Icon of Angolan music Bonga is on first-name terms with the stars and has given true meaning to the concept (albeit multifaceted) of ‘Africanness’. From Luanda to Rotterdam, Paris to Lisbon, and everywhere else, Bonga belongs to that caste of African singers who have sublimated their roots. His rasping, powerful voice is immediately identifiable and anyone listening to his albums remains entranced from start to finish. He was born José Adelino Barcelo de Carvalho in Kipiri on 5 September 1942, but changed his name to Bonga Kuenda when he reached his teens, already showing a keen awareness of the realities of Portuguese colonialism.
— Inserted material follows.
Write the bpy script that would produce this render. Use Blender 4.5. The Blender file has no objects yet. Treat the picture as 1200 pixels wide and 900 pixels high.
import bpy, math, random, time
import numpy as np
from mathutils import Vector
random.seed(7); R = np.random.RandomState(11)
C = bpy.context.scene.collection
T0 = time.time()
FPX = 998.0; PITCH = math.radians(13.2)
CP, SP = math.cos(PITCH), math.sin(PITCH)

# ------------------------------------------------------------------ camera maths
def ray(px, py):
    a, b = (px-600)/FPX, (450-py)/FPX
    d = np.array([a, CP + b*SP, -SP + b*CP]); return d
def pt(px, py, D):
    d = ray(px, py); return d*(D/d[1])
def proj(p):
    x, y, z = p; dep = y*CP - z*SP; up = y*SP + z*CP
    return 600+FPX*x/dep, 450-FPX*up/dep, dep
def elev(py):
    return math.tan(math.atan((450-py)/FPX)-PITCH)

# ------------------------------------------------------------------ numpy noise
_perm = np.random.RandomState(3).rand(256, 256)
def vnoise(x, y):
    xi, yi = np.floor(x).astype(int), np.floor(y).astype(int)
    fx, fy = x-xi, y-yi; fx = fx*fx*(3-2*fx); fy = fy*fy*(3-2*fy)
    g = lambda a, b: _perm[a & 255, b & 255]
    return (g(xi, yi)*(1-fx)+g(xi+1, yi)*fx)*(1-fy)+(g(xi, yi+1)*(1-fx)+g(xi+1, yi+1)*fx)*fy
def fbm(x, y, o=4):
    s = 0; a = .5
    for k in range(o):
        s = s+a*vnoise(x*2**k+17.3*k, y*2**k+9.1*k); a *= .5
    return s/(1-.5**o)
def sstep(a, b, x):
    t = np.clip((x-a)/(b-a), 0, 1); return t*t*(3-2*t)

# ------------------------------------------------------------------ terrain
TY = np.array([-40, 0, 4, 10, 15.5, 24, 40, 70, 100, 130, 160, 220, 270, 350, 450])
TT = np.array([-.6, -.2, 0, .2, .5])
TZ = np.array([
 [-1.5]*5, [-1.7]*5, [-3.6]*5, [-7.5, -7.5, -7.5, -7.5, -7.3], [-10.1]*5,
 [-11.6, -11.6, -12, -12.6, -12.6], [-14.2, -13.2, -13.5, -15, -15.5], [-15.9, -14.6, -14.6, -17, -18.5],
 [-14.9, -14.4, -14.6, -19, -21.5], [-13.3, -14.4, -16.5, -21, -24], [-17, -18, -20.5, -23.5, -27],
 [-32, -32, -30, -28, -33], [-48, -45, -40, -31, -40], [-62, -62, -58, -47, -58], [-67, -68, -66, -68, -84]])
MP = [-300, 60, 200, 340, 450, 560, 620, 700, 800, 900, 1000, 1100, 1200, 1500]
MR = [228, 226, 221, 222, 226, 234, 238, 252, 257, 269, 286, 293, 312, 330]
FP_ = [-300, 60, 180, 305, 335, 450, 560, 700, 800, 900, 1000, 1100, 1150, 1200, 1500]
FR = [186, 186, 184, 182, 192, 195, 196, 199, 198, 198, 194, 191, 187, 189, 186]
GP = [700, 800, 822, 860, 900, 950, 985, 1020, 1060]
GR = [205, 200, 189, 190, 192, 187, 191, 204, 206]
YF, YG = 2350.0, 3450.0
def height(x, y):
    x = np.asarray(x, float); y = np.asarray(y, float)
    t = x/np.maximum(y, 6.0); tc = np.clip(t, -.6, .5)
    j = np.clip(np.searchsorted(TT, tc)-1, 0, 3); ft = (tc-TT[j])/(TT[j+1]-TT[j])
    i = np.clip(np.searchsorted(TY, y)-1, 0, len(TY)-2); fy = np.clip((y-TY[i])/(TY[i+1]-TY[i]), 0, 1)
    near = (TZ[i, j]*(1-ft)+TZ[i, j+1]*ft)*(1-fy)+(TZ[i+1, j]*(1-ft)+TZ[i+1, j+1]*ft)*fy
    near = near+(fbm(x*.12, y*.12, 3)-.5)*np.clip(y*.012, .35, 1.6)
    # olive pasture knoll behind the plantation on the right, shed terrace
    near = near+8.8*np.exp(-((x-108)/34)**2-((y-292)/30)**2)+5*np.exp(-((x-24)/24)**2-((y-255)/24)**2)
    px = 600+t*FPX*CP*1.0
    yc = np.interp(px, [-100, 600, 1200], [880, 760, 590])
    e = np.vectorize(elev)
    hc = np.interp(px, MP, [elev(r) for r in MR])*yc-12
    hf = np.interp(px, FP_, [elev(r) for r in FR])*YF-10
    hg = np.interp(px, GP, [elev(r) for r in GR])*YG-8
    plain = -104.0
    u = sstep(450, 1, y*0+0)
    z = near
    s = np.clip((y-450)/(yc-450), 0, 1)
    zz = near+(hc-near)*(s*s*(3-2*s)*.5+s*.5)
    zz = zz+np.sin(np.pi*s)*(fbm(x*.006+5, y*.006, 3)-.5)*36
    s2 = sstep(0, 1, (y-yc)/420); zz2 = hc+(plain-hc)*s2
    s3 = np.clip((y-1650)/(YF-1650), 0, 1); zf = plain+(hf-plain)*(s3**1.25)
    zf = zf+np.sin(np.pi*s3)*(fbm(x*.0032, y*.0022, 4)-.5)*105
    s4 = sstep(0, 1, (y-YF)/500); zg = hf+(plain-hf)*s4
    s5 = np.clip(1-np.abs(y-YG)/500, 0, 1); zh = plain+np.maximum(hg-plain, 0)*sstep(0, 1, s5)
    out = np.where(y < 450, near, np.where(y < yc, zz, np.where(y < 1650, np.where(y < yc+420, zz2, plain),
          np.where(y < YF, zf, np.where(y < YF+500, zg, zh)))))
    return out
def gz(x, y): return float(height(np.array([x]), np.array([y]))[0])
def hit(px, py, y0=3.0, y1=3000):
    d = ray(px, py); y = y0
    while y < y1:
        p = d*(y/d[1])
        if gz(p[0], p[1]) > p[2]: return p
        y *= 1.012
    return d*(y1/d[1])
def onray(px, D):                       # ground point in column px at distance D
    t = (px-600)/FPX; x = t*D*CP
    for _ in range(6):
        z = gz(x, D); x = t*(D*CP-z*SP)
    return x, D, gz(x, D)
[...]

He learned about music from his father, and rapidly grasped its potential impact when linked to the political aspirations of his generation and an inexhaustible melancholic vein.
As he is always ready to explain, he never faltered in his principles.
“All Angolan culture was under Portuguese domination. Traditional languages were banned, as was African music. We had no weapons to fight with, so we organised cultural resistance, especially by forming folk groups, including Kissueia, my first band. With Kissueia, I sang songs that revived ancestral African forms and whose lyrics clearly referred to the troubled situation at the time, poverty, colonial violence and latent revolt.”
In the mid-Sixties, Bonga’s athletic talents took him to Portugal. There, he ironically became the national 400-metres champion under his birth name while playing an active part in the Popular Movement for the Liberation of Angola. When the Salazar regime finally realised he was playing a double game, he managed to get out just in time and went into exile in Rotterdam in the Netherlands.
There, in 1972, he recorded a harrowing first album soberly entitled “Angola 72”, with Capeverdean musicians for the Dutch label Morabeza (today available on Lusafrica). This key record quickly became something of a soundtrack for Angola’s struggle for independence. Its star song was the emblematic “Mona Ki Ngi Xica”, a lamento of unfathomable Atlantic depth.
His wanderlust then took him to Paris, where he recorded a second album that proved just as important as the first – “Angola 74”, featuring a magnificent version of “Sodade”, which would be popularised by Cesaria Evora nearly twenty years later. With Salazar ousted and Angola now independent, Bonga divided his time between Lisbon and Luanda. He had many hits, but refused to play the part of a Portuguese-speaking Julio Iglesias, although certain producers urged him to do so.